YOUR GOAL: Up to and including the line with "a.obj('door_frame', M_steel)", write out the listing from its first line, minus the pictures.

SUPPLIED DATA:
* * * * *

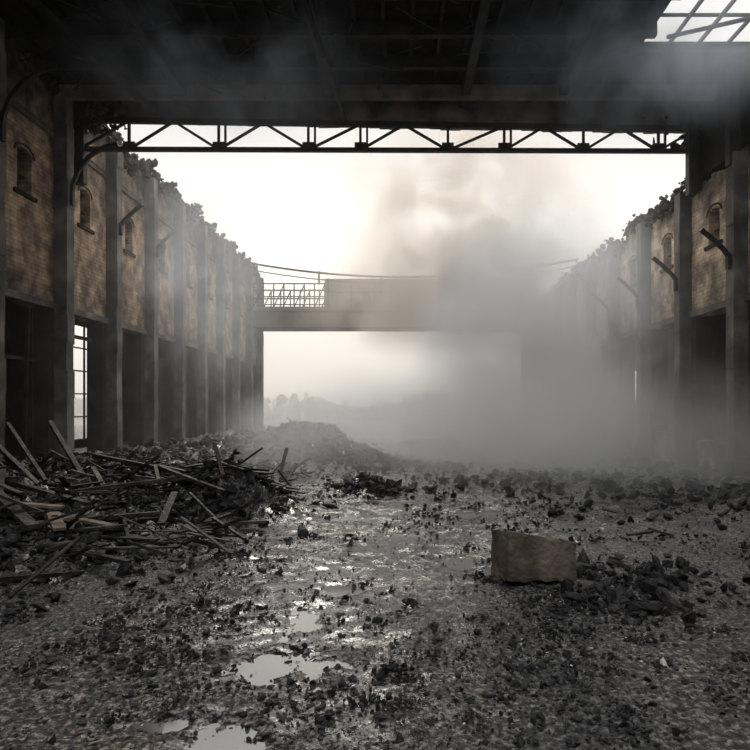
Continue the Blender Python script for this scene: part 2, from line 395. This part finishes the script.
for i in range(2, len(RY)-1):
    a.box(XR+.05, XR+.25, RY[i]+.15, RY[i+1]-.15, -.1, .75 + .1*(i % 2))
a.obj('dado_wall', M_brickR, wr)
def aisle(xi, xo, z, hole, name):
    e = empty(name); a = MB(); t_ = .2 if xo > 0 else -.2
    y0, y1 = 5, 37; (ha, hb, hz0, hz1) = hole
    X0, X1 = min(xo, xo+t_), max(xo, xo+t_)
    a.box(X0, X1, y0, ha, 0, z); a.box(X0, X1, hb, y1, 0, z); a.box(X0, X1, ha, hb, 0, hz0); a.box(X0, X1, ha, hb, hz1, z)
    a.box(min(xi, xo+t_), max(xi, xo+t_), y0, y1, z, z+.2)
    a.box(min(xi, xo), max(xi, xo), y0-.2, y0, 0, z); a.box(min(xi, xo), max(xi, xo), y1, y1+.2, 0, z)
    a.obj('shell', M_dark, e)
    return e
eL = aisle(XL-.4, -12, 7.05, (21.8, 26.8, .3, 4.6), 'wall_aisle_left')
eR = aisle(XR+.4, 11.5, 6.35, (30.9, 32.5, 1.85, 3.3), 'wall_aisle_right')
a = MB()
for k in range(6): yy = 21.8+5*k/5; a.bar((-12.05, yy, .3), (-12.05, yy, 4.6), .06)
for k in range(6): zz = .3+4.3*k/5; a.bar((-12.05, 21.8, zz), (-12.05, 26.8, zz), .05)
a.obj('window_1', M_frame)
a = MB()
for yb in (12.4, 13.2, 14.0, 14.3): a.bar((XL-.3, yb, 0), (XL-.3+R.uniform(-.1, .1), yb+R.uniform(-.1, .1), 3.7), .06)
a.bar((XL-.3, 12.3, 2.6), (XL-.3, 14.6, 2.6), .07); a.bar((XL-.3, 14.9, 3.3), (XL-.3, 17.2, 3.3), .08)
a.obj('door_frame', M_steel)

# ---------------------------------------------------------------- roof (ceiling)
ce = empty('ceiling')
a = MB()
DY = 15.7; D0 = 5.8
SK = (4.95, 7.35, 8.5, 13.5)
a.box(XL-.4, SK[0], D0, DY, 9.0, 9.15); a.box(SK[1], XR+.5, D0, DY, 9.0, 9.15)
a.box(SK[0], SK[1], SK[3], DY, 9.0, 9.15); a.box(SK[0], SK[1], D0, SK[2], 9.0, 9.15)
a.obj('deck', M_deck, ce)
a = MB()
for yy in (6.5, 8.2, 9.9, 11.3, 12.5, 13.7): a.box(XL, SK[0], yy, yy+.14, 8.72, 9.0)
x = XL+.3
while x < 4.8:
    a.box(x, x+.07, 4, DY-.2, 8.88, 9.0); x += .55
for xx in (-5.0, -1.7, 1.4, 3.6): a.box(xx, xx+.18, 2, DY-.4, 8.6, 8.95)
for i in range(40):
    xx = R.uniform(-7, 4.6); yy = R.uniform(11, 15)
    a.bar((xx, yy, 8.75), (xx+R.uniform(-1.2, 1.2), yy+R.uniform(-1, 1), 8.75-R.uniform(0, .3)), .03)
a.bar((-6.4, 10.2, 8.5), (-5.6, 14.8, 8.3), .13)
a.bar((-1.6, 10.4, 8.3), (-1.3, 15.2, 8.3), .08)
a.bar((4.6, 13.4, 8.9), (7.1, 13.4, 8.9), .14)
a.obj('joists', M_steel, ce)
a = MB()
n = 60
for k in range(n):
    x0 = XL+.2+(XR-XL-.3)*k/n; x1 = XL+.2+(XR-XL-.3)*(k+1)/n; u = k/n
    lo = 8.42-.28*u + .05*noise.fractal(Vector((x0*1.3, 0, 0)), 1, 2, 3)
    a.box(x0, x1, DY-.1, DY+.02, lo, 9.1)
a.box(XL, XR, 14.7, 14.85, 8.55, 8.85)
a.obj('fascia', M_fascia, ce)
a = MB()
for k in range(5): xx = SK[0]+(SK[1]-SK[0])*k/4; a.bar((xx, SK[2], 9.05), (xx, SK[3], 9.05), .06)
for k in range(6): yy = SK[2]+(SK[3]-SK[2])*k/5; a.bar((SK[0], yy, 9.1), (SK[1], yy, 9.1), .05)
a.bar((5.3, 12.9, 8.9), (7.1, 11.6, 8.7), .06)
a.obj('skylight_frame', M_steel, ce)
a = MB()
for i in range(160):
    s_ = R.choice((0, 1)); xx = (XL+abs(R.gauss(0, .7))) if s_ else (XR-abs(R.gauss(0, .5)))
    a.rock((xx, DY+R.uniform(-.3, .1), 8.5+R.uniform(-.4, .3)-(.3 if not s_ else 0)), R.uniform(.04, .13), 1)
a.obj('torn_edge', M_char, ce)

tr = empty('roof_truss'); a = MB(); TY = 15.6
xa, xb = XL+.1, XR-.1
def zb(x): return 7.74-.05*(x-xa)/(xb-xa)
def zt(x): return 8.44-.22*(x-xa)/(xb-xa)
a.bar((xa, TY, zb(xa)), (xb, TY, zb(xb)), .12, .09); a.bar((xa, TY, zt(xa)), (xb, TY, zt(xb)), .12, .12)
nodes = [-6.5, -4.35, -2.2, -.95, 1.15, 2.5, 4.4, 6.2]
for i, xx in enumerate(nodes):
    a.bar((xx, TY, zb(xx)), (xx, TY, zt(xx)), .06)
    if i % 2 == 1 or i in (2, 5): a.bar((xx+.16, TY, zb(xx)), (xx+.16, TY, zt(xx)), .05)
seq = [xa] + nodes + [xb]
for i in range(len(seq)-1):
    p, q = seq[i], seq[i+1]; mid = (p+q)/2
    if q-p > 1.4:
        a.bar((p, TY, zb(p)), (mid, TY, zt(mid)), .055); a.bar((mid, TY, zt(mid)), (q, TY, zb(q)), .055)
    else:
        a.bar((p, TY, zb(p)), (q, TY, zt(q)), .055)
    a.box(p-.14, p+.14, TY-.03, TY+.03, zb(p)-.02, zb(p)+.18)
a.obj('lattice', M_steel, tr)
a = MB(); a.box(xb-.1, xb+.3, TY-.1, TY+.1, 6.7, 8.9); a.box(xa-.3, xa+.15, TY-.1, TY+.1, 6.9, 8.9); a.obj('end_posts', M_steel, tr)

# ---------------------------------------------------------------- far footbridge
br = empty('footbridge'); a = MB(); BY = 34.5
a.box(XL, XR, BY, BY+2.2, 5.75, 6.75); a.box(-4.0, XR, BY, BY+2.2, 6.75, 8.3); a.box(XL, XR, BY-.08, BY, 6.6, 6.8)
a.obj('deck', M_bridge, br)
a = MB()
for yy in (BY+.05, BY+2.1):
    for zz in (6.8, 7.25, 7.7, 8.05): a.bar((XL, yy, zz), (-4.0, yy, zz), .06)
    for k in range(8): xx = XL+(3.8)*k/7; a.bar((xx, yy, 6.75), (xx, yy, 8.05), .06)
    for k in range(0, 7, 2): xx = XL+3.8*k/7; a.bar((xx, yy, 6.8), (xx+3.8/7, yy, 8.0), .05)
for k in range(10): xx = -3.8+11*k/9; a.bar((xx, BY-.06, 6.8), (xx, BY-.06, 8.3), .08)
a.bar((-4, BY-.06, 7.6), (XR, BY-.06, 7.6), .08)
for xx, zz in ((-7.6, 9.0), (-4.3, 8.7), (-1, 8.4), (4, 8.5)): a.bar((xx, BY, 8.0), (xx, BY, zz), .09)
cab = [(-9+18.4*k/20, BY-.2, 8.35+.95*((k-10)/10)**2) for k in range(21)]
a.path(cab, .09); a.path([(p[0], p[1], p[2]-.35) for p in cab], .05)
a.obj('railing', M_steel, br)

# ---------------------------------------------------------------- distance
a = MB()
for i in range(1500):
    x = R.uniform(-40, 45); y = R.uniform(66, 80); h = 2.0+1.6*noise.noise(Vector((x*.12, 0, 0)))
    a.rock((x, y, R.uniform(0, max(.5, h))), R.uniform(.3, .8), 1)
a.obj('distant_treeline', M_far)

# ---------------------------------------------------------------- smoke
def smoke(name, loc, sc, dens_, col=(.85, .85, .86), nscale=.35, lo=.4, hi=.65, seed=0, em=0.0, ecol=(1, 1, 1), rot=(0, 0, 0)):
    me = bpy.data.meshes.new(name); bm = bmesh.new(); bmesh.ops.create_icosphere(bm, subdivisions=3, radius=1); bm.to_mesh(me); bm.free()
    o = bpy.data.objects.new(name, me); scene.collection.objects.link(o)
    o.location = loc; o.scale = sc; o.rotation_euler = rot
    m, nt, out = newmat(name)
    tc = N(nt, 'ShaderNodeTexCoord')
    ln = N(nt, 'ShaderNodeVectorMath', operation='LENGTH'); nt.links.new(tc.outputs['Object'], ln.inputs[0])
    fo = N(nt, 'ShaderNodeMapRange'); fo.interpolation_type = 'SMOOTHSTEP'
    fo.inputs[1].default_value = .97; fo.inputs[2].default_value = .1; fo.inputs[3].default_value = 0; fo.inputs[4].default_value = 1
    nt.links.new(ln.outputs['Value'], fo.inputs[0])
    geo = N(nt, 'ShaderNodeNewGeometry')
    of = N(nt, 'ShaderNodeVectorMath', operation='ADD'); of.inputs[1].default_value = (seed*7.3, seed*3.1, seed*5.7)
    nt.links.new(geo.outputs['Position'], of.inputs[0])
    nz = N(nt, 'ShaderNodeTexNoise'); nz.inputs['Scale'].default_value = nscale; nz.inputs['Detail'].default_value = 4; nz.inputs['Roughness'].default_value = .62
    nz.inputs['Distortion'].default_value = .5
    nt.links.new(of.outputs[0], nz.inputs['Vector'])
    mr = N(nt, 'ShaderNodeMapRange'); mr.interpolation_type = 'SMOOTHSTEP'
    mr.inputs[1].default_value = lo; mr.inputs[2].default_value = hi; mr.inputs[3].default_value = 0; mr.inputs[4].default_value = dens_
    nt.links.new(nz.outputs['Fac'], mr.inputs[0])
    mu = N(nt, 'ShaderNodeMath', operation='MULTIPLY'); nt.links.new(mr.outputs[0], mu.inputs[0]); nt.links.new(fo.outputs[0], mu.inputs[1])
    pv = N(nt, 'ShaderNodeVolumePrincipled')
    pv.inputs['Color'].default_value = (*col, 1); pv.inputs['Anisotropy'].default_value = .2
    nt.links.new(mu.outputs[0], pv.inputs['Density'])
    if em > 0:   # stands in for the multiple scattering inside dense smoke
        es = N(nt, 'ShaderNodeMath', operation='MULTIPLY'); es.inputs[1].default_value = em; nt.links.new(mu.outputs[0], es.inputs[0])
        nt.links.new(es.outputs[0], pv.inputs['Emission Strength']); pv.inputs['Emission Color'].default_value = (*ecol, 1)
    nt.links.new(pv.outputs[0], out.inputs['Volume'])
    me.materials.append(m)
    return o
smoke('smoke_plume', (4.3, 20, 3.4), (4.8, 7, 5.6), .70, (.86, .86, .86), .42, .36, .60, seed=1, em=.09, ecol=(1, .98, .96))
smoke('smoke_plume', (2.4, 24, 8.8), (6.6, 5.5, 6.2), .55, (.83, .73, .62), .42, .42, .62, seed=2, em=.06, ecol=(1, .86, .70))
smoke('smoke_plume', (2.0, 25, 5.8), (6.8, 5, 3.2), .75, (.82, .74, .65), .40, .36, .58, seed=8, em=.09, ecol=(1, .89, .76))
smoke('smoke_plume', (2.0, 18, .8), (8.0, 8.0, 2.5), .48, (.88, .88, .87), .42, .32, .60, seed=9, em=.08, ecol=(1, .98, .96))
smoke('smoke_plume', (4.2, 12.8, .8), (4.8, 5.0, 2.2), .28, (.88, .88, .88), .5, .35, .64, seed=3, em=.05)
smoke('smoke_wisp', (4.2, 11.8, 7.9), (3.6, 2.8, 1.6), .60, (.84, .9, .98), .6, .40, .66, seed=4, em=.05, ecol=(.85, .93, 1))
smoke('smoke_wisp', (-5.3, 18, 5.2), (2.3, 5, 4.2), .26, (.88, .9, .92), .5, .42, .64, seed=5, em=.07)
smoke('smoke_wisp', (-3.2, 12.5, 8.0), (3.8, 2.6, 1.5), .40, (.86, .9, .95), .6, .42, .66, seed=6, em=.06, ecol=(.9, .95, 1))
smoke('smoke_wisp', (-2.6, 14.5, .9), (1.8, 2.4, 1.3), .35, (.88, .9, .92), .6, .38, .62, seed=11, em=.06)
def haze(name, loc, sc, d, g_, em):
    me = bpy.data.meshes.new(name); bm = bmesh.new(); bmesh.ops.create_cube(bm, size=1); bm.to_mesh(me); bm.free()
    hz = bpy.data.objects.new(name, me); scene.collection.objects.link(hz); hz.scale = sc; hz.location = loc
    m, nt, out = newmat(name); vs = N(nt, 'ShaderNodeVolumePrincipled'); vs.inputs['Color'].default_value = (1, .96, .90, 1); vs.inputs['Density'].default_value = d
    vs.inputs['Anisotropy'].default_value = g_
    vs.inputs['Emission Strength'].default_value = em*d; vs.inputs['Emission Color'].default_value = (1, .93, .84, 1)  # warm self-glow added to the haze, brightening the view through it
    nt.links.new(vs.outputs[0], out.inputs['Volume']); me.materials.append(m)
haze('haze', (-.3, 24, 5.6), (14.9, 26, 11.5), .007, .3, .05)
haze('haze', (0, 66, 8), (110, 56, 17), .034, .6, .28)

# ---------------------------------------------------------------- light
wd = bpy.data.worlds.new('overcast_sky'); scene.world = wd; wd.use_nodes = True; nt = wd.node_tree
bg = nt.nodes['Background']
tc = nt.nodes.new('ShaderNodeTexCoord'); sp = nt.nodes.new('ShaderNodeSeparateXYZ'); nt.links.new(tc.outputs['Generated'], sp.inputs[0])
mr = nt.nodes.new('ShaderNodeMapRange'); mr.inputs[1].default_value = -1; mr.inputs[2].default_value = 1
nt.links.new(sp.outputs[1], mr.inputs[0])
cr = ramp(nt, mr.outputs[0], [(0.0, (.46, .49, .54)), (0.5, (.76, .79, .83)), (1.0, (1.03, .995, .945))])
nt.links.new(cr.outputs[0], bg.inputs['Color'])
m2 = nt.nodes.new('ShaderNodeMapRange'); m2.interpolation_type = 'SMOOTHSTEP'
m2.inputs[1].default_value = .40; m2.inputs[2].default_value = .9; m2.inputs[3].default_value = 1.0; m2.inputs[4].default_value = 3.3
nt.links.new(sp.outputs[2], m2.inputs[0]); nt.links.new(m2.outputs[0], bg.inputs['Strength'])
sl = bpy.data.lights.new('sun', 'SUN'); sl.energy = 2.4; sl.angle = math.radians(22); sl.color = (1, .93, .84)
so = bpy.data.objects.new('sun', sl); scene.collection.objects.link(so)
so.rotation_euler = Vector((-.05, .74, .67)).to_track_quat('Z', 'Y').to_euler()

cam = bpy.data.cameras.new('camera'); co = bpy.data.objects.new('camera', cam); scene.collection.objects.link(co)
co.location = (0, 0, 1.6); co.rotation_euler = (math.pi/2, 0, 0)
cam.sensor_width = 36; cam.lens = 31.2; cam.shift_x = -25/750; cam.shift_y = 30/750; cam.clip_end = 500
scene.camera = co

* * * * *

THE REPLY:
Continue the Blender Python script for this scene: part 2, from line 395. This part finishes the script.
for i in range(2, len(RY)-1):
    a.box(XR+.05, XR+.25, RY[i]+.15, RY[i+1]-.15, -.1, .75 + .1*(i % 2))
a.obj('dado_wall', M_brickR, wr)
def aisle(xi, xo, z, hole, name):
    e = empty(name); a = MB(); t_ = .2 if xo > 0 else -.2
    y0, y1 = 5, 37; (ha, hb, hz0, hz1) = hole
    X0, X1 = min(xo, xo+t_), max(xo, xo+t_)
    a.box(X0, X1, y0, ha, 0, z); a.box(X0, X1, hb, y1, 0, z); a.box(X0, X1, ha, hb, 0, hz0); a.box(X0, X1, ha, hb, hz1, z)
    a.box(min(xi, xo+t_), max(xi, xo+t_), y0, y1, z, z+.2)
    a.box(min(xi, xo), max(xi, xo), y0-.2, y0, 0, z); a.box(min(xi, xo), max(xi, xo), y1, y1+.2, 0, z)
    a.obj('shell', M_dark, e)
    return e
eL = aisle(XL-.4, -12, 7.05, (21.8, 26.8, .3, 4.6), 'wall_aisle_left')
eR = aisle(XR+.4, 11.5, 6.35, (30.9, 32.5, 1.85, 3.3), 'wall_aisle_right')
a = MB()
for k in range(6): yy = 21.8+5*k/5; a.bar((-12.05, yy, .3), (-12.05, yy, 4.6), .06)
for k in range(6): zz = .3+4.3*k/5; a.bar((-12.05, 21.8, zz), (-12.05, 26.8, zz), .05)
a.obj('window_1', M_frame)
a = MB()
for yb in (12.4, 13.2, 14.0, 14.3): a.bar((XL-.3, yb, 0), (XL-.3+R.uniform(-.1, .1), yb+R.uniform(-.1, .1), 3.7), .06)
a.bar((XL-.3, 12.3, 2.6), (XL-.3, 14.6, 2.6), .07); a.bar((XL-.3, 14.9, 3.3), (XL-.3, 17.2, 3.3), .08)
a.obj('door_frame', M_steel)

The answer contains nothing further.